## [Goal of the exercise]
Everything from the first line down to the line containing "truck((-29.0,75.5),26,0.03,'B','orange and blue" is to be retyped exactly, both ends included, with pictures left out.

◇ ◇ ◇ ◇

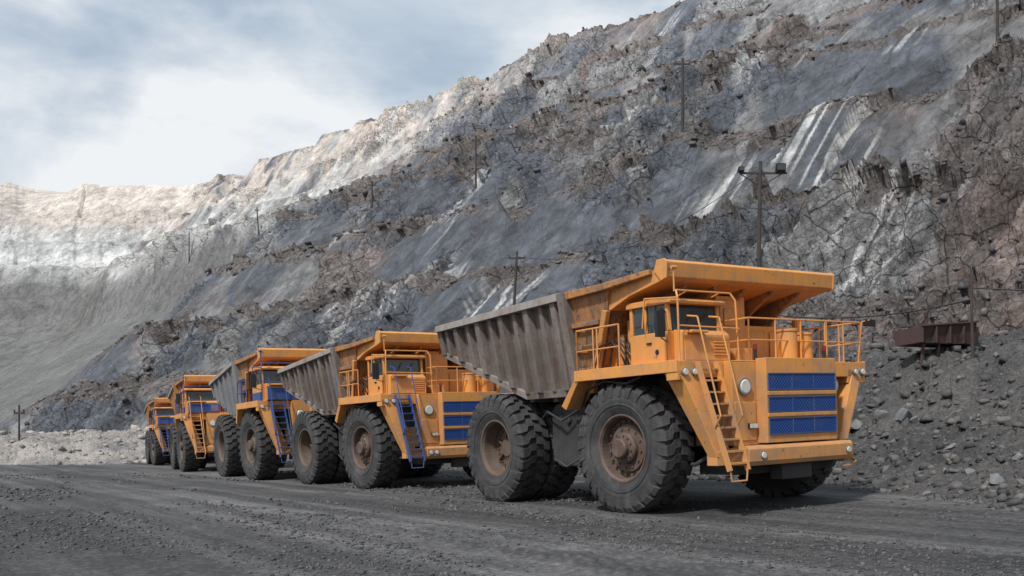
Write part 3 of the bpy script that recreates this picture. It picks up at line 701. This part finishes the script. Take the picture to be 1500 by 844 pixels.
    rails(b,[(2.12,-.85,3.36),(1.1,-.85,3.36)],.98,step=1.0)
    obj('railing',b.mesh('railing',[RAILM]),root)
    b=MB()
    for k in range(5):
        yk=-2.9+.12*k; b.tube([(-.9+.15*k,yk,3.36),(-.6+.1*k,yk-.05,3.9+.06*k),(-.2,yk,4.0),(.05,yk+.1,3.6),(.05,yk+.2,3.36)],.022)
    b.tube([(.9,-3.0,3.1),(.4,-3.02,2.98),(-.4,-3.0,3.08),(-1.2,-2.9,2.9),(-1.7,-2.7,2.5)],.03)
    obj('hose',b.mesh('hose',[BLACK]),root)
    def wheel(x,yc,side,rm,steer=0):
        a=random.uniform(0,6)
        r=obj('wheel',rm,root,loc=(x,yc,1.5))
        r.rotation_euler=(0,a,steer) if side<0 else (0,a,math.pi+steer)
        obj('tyre',TY,r); return r
    for x,yc,s,rm in ((0,-2.52,-1,RF),(0,2.52,1,RF),(-5.5,-2.52,-1,RR),(-5.5,-1.45,1,RR),(-5.5,2.52,1,RR),(-5.5,1.45,-1,RR)):
        wheel(x,yc,s,rm,steer=0.06 if x==0 else 0)
    return root
truck((2.5,21.67),33,0.045,'A','orange mining dump truck with orange ladder, parked beside gravel bank',tail=-8.4,tb=4.35)
truck((-5.55,34.3),34,0.04,'A2','orange mining dump truck with blue ladder and scraped steel body',tail=-8.0,zt=4.9,tb=4.1)
truck((-12.35,44.1),30,0.04,'B','orange dump truck with blue railings and pale grey short body',tail=-7.3,xs=1.08,zt=4.7,tb=3.9,bodym=BODYB)
truck((-20.7,58.5),25,0.03,'B','dusty orange dump truck with blue panel and orange ladder',tail=-6.9,zt=4.8,xs=1.05,ladm=ORANGE,bodym=ORANGE_OLD_SHADED)
truck((-29.0,75.5),26,0.03,'B','orange and blue dump truck at the end of the row',tail=-6.7,zt=4.8,xs=.95,bodym=ORANGE_OLD_SHADED)

# ---------------------------------------------------------------- poles
def pole(px,pb,pt,arm=0,r=0.14,lean=0.0,flood=False,label='thin wooden utility pole standing on rock bench',off=2.2):
    P=hit(px,pb)
    if P is None: return None
    h=(pb-pt)*P.y/F+0.0
    k=(P.y-off)/P.y; P=Vector((P.x*k,P.y-off,P.z-off*0.15))   # stands just in front of the rock relief
    b=MB(); b.cyl((0,0,-off*1.3-1),(lean*h,0,h),r,8,r*.7)
    if arm:
        b.box(lean*h-arm/2,lean*h+arm/2,-.09,.09,h-.9,h-.70)
        for k in (-.45,0,.45): b.cyl((lean*h+arm*k,0,h-.74),(lean*h+arm*k,0,h-.45),.08,6)
    if flood:
        b.box(lean*h-1.9,lean*h+2.4,-.08,.08,h-1.15,h-.98); b.tube([(lean*h-1.9,0,h-1.1),(lean*h,0,h-2.3),(lean*h+2.0,0,h-1.1)],.05)
    root=bpy.data.objects.new('lamp_post' if flood else 'utility_pole',b.mesh('utility_pole',[WOOD])); COL.objects.link(root)
    root.location=P; root['label']=label; root['category']='lamp post' if flood else 'utility pole'
    if not flood: root['group']='utility poles on the quarry benches'
    if flood:
        for xx,s_ in ((-1.5,.45),(2.1,.75)):
            c=MB(); c.hexa([(xx-.6*s_,-.25,h-.98),(xx+.6*s_,-.25,h-.98),(xx+.6*s_,.2,h-.98),(xx-.6*s_,.2,h-.98),(xx-.6*s_,-.35,h-.98+.95*s_),(xx+.6*s_,-.35,h-.98+.95*s_),(xx+.5*s_,.15,h-.98+.85*s_),(xx-.5*s_,.15,h-.98+.85*s_)])
            c.box(xx-.5*s_,xx+.5*s_,-.41,-.37,h-.98+.15*s_,h-.98+.8*s_,1)
            obj('floodlight',c.mesh('floodlight',[BLACK,GLASS]),root)
    return P+Vector((lean*h,0,h-.6))
a1=pole(1109,402,250,0,.24,0.03,True,'tall dark lamp post with two floodlights',off=5)
a2=pole(750,459,370,2.0,.2,0.08,label='leaning wooden pole with crossarm on rubble')
pole(1000,171,104,2.2,.28,off=7); pole(697,264,206,1.4,.22,off=4); pole(545,314,270,1.4,.22,off=4); pole(380,342,306,1.0,.2,-.1,label='leaning thin utility pole on rock bench')
a3=pole(1426,524,398,0,.06,-.03,label='thin rusty steel pole beside ore bin',off=.3); pole(28,640,590,1.0,.12); pole(277,372,340,0,.2); pole(1461,30,-2,0,.2)
def cable(p,q_,sag,r=0.03):
    b=MB(); pts=[]
    for i in range(25):
        k=i/24; v=p.lerp(q_,k); v.z-=sag*4*k*(1-k); pts.append(v)
    b.tube(pts,r,5); o=obj('power_cable',b.mesh('power_cable',[BLACK])); o['label']='thin black cable sagging between poles above the bank'; o['category']='cable'; o['group']='cables strung between the poles'
if a1 and a3:
    cable(a2,a1,3.0)
    e=a3+Vector((14,-6,0.3)); cable(a3,e,.6,.025); cable(a3+Vector((0,0,-.4)),Vector((9,38,7.2)),.5,.025)

# ---------------------------------------------------------------- ore bin on legs
P=hit(1368,524)
s=P.y/F
b=MB(); w=46*s; h0=16*s; h1=43*s
b.hexa([(-w,-.6,h0),(w,-.6,h0),(w,.6,h0),(-w,.6,h0),(-w,-.8,h1*.92),(w,-.8,h1*1.12),(w,.8,h1*1.12),(-w,.8,h1*.92)])
for k in range(5):
    xx=-w+2*w*k/4; b.box(xx-.03,xx+.03,-.84,-.55,h0,h1*.95)
b.hexa([(-w-.05,-.87,h1*.89),(w+.05,-.87,h1*1.09),(w+.05,-.8,h1*1.09),(-w-.05,-.8,h1*.89),(-w-.05,-.87,h1*.95),(w+.05,-.87,h1*1.15),(w+.05,-.8,h1*1.15),(-w-.05,-.8,h1*.95)])
bin_=obj('ore_bin',b.mesh('ore_bin',[RUST]),None,0.01); bin_.location=P; bin_.rotation_euler=(0,0.0,0.25)
bin_['label']='long rusty steel ore bin raised on legs'; bin_['category']='ore bin'
for xx in (-.85,-.3,.3,.85):
    b=MB(); b.beam((xx*w,-.5,-.8),(xx*w+.12,-.5,h0+.02),.08,.08)
    obj('leg',b.mesh('leg',[RUST]),bin_)

# ---------------------------------------------------------------- sky, sun, camera
EL=math.radians(50); AZ=math.radians(214)
world=bpy.data.worlds.new('World'); scene.world=world; world.use_nodes=True
nt=world.node_tree; bg=nt.nodes['Background']
sky=nt.nodes.new('ShaderNodeTexSky'); sky.sky_type='NISHITA'; sky.sun_disc=False; sky.sun_elevation=EL; sky.sun_rotation=AZ; sky.air_density=1.0; sky.dust_density=1.5
tc=nt.nodes.new('ShaderNodeTexCoord').outputs['Generated']
mp=mapping(nt,tc,(1.0,1.0,2.0),(0,0,0.9))
n1=noise(nt,mp,3.2,9,0.54,0.35); n2=noise(nt,mapping(nt,tc,(1.0,1.0,2.4),(0,0,2.1)),4.2,8,0.55,0.3)
sp=nt.nodes.new('ShaderNodeSeparateXYZ'); L(nt,tc,sp.inputs[0])
lowz=ramp(nt,sp.outputs[2],[(0.20,0.24),(0.46,0.03)])
cov=mix(nt,1.0,n1,lowz,'ADD')
cf=ramp(nt,cov,[(0.40,0.22),(0.62,1.0)])
lw2=ramp(nt,sp.outputs[2],[(0.20,0.12),(0.42,0.0)])
ccol=ramp(nt,mix(nt,1.0,n2,lw2,'ADD'),[(0.40,(5.6,6.5,7.5)),(0.62,(8.9,9.2,9.5))])
bl=mix(nt,0.7,sky.outputs[0],(2.9,4.3,6.0))
fin=mix(nt,cf,bl,ccol); L(nt,fin,bg.inputs['Color']); bg.inputs['Strength'].default_value=0.097
sd=bpy.data.lights.new('sun','SUN'); sd.energy=3.7; sd.angle=math.radians(5); sd.color=(1.0,0.97,0.935)
so=bpy.data.objects.new('sun',sd); COL.objects.link(so)
dirv=Vector((math.sin(AZ)*math.cos(EL),math.cos(AZ)*math.cos(EL),math.sin(EL)))
so.rotation_euler=dirv.to_track_quat('Z','Y').to_euler(); so.location=(0,0,60)
cd=bpy.data.cameras.new('camera'); cam=bpy.data.objects.new('camera',cd); COL.objects.link(cam)
cam.location=(0,0,CH); cam.rotation_euler=(math.pi/2,0,0); cd.lens=36*F/1500; cd.sensor_width=36; cd.shift_y=(HY-422)/1500; cd.clip_end=4000
scene.camera=cam
scene.view_settings.view_transform='Standard'; scene.view_settings.look='None'; scene.view_settings.exposure=0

◇ ◇ ◇ ◇

## [Complete response]
Write part 3 of the bpy script that recreates this picture. It picks up at line 701. This part finishes the script. Take the picture to be 1500 by 844 pixels.
    rails(b,[(2.12,-.85,3.36),(1.1,-.85,3.36)],.98,step=1.0)
    obj('railing',b.mesh('railing',[RAILM]),root)
    b=MB()
    for k in range(5):
        yk=-2.9+.12*k; b.tube([(-.9+.15*k,yk,3.36),(-.6+.1*k,yk-.05,3.9+.06*k),(-.2,yk,4.0),(.05,yk+.1,3.6),(.05,yk+.2,3.36)],.022)
    b.tube([(.9,-3.0,3.1),(.4,-3.02,2.98),(-.4,-3.0,3.08),(-1.2,-2.9,2.9),(-1.7,-2.7,2.5)],.03)
    obj('hose',b.mesh('hose',[BLACK]),root)
    def wheel(x,yc,side,rm,steer=0):
        a=random.uniform(0,6)
        r=obj('wheel',rm,root,loc=(x,yc,1.5))
        r.rotation_euler=(0,a,steer) if side<0 else (0,a,math.pi+steer)
        obj('tyre',TY,r); return r
    for x,yc,s,rm in ((0,-2.52,-1,RF),(0,2.52,1,RF),(-5.5,-2.52,-1,RR),(-5.5,-1.45,1,RR),(-5.5,2.52,1,RR),(-5.5,1.45,-1,RR)):
        wheel(x,yc,s,rm,steer=0.06 if x==0 else 0)
    return root
truck((2.5,21.67),33,0.045,'A','orange mining dump truck with orange ladder, parked beside gravel bank',tail=-8.4,tb=4.35)
truck((-5.55,34.3),34,0.04,'A2','orange mining dump truck with blue ladder and scraped steel body',tail=-8.0,zt=4.9,tb=4.1)
truck((-12.35,44.1),30,0.04,'B','orange dump truck with blue railings and pale grey short body',tail=-7.3,xs=1.08,zt=4.7,tb=3.9,bodym=BODYB)
truck((-20.7,58.5),25,0.03,'B','dusty orange dump truck with blue panel and orange ladder',tail=-6.9,zt=4.8,xs=1.05,ladm=ORANGE,bodym=ORANGE_OLD_SHADED)
truck((-29.0,75.5),26,0.03,'B','orange and blue dump truck at the end of the row',tail=-6.7,zt=4.8,xs=.95,bodym=ORANGE_OLD_SHADED)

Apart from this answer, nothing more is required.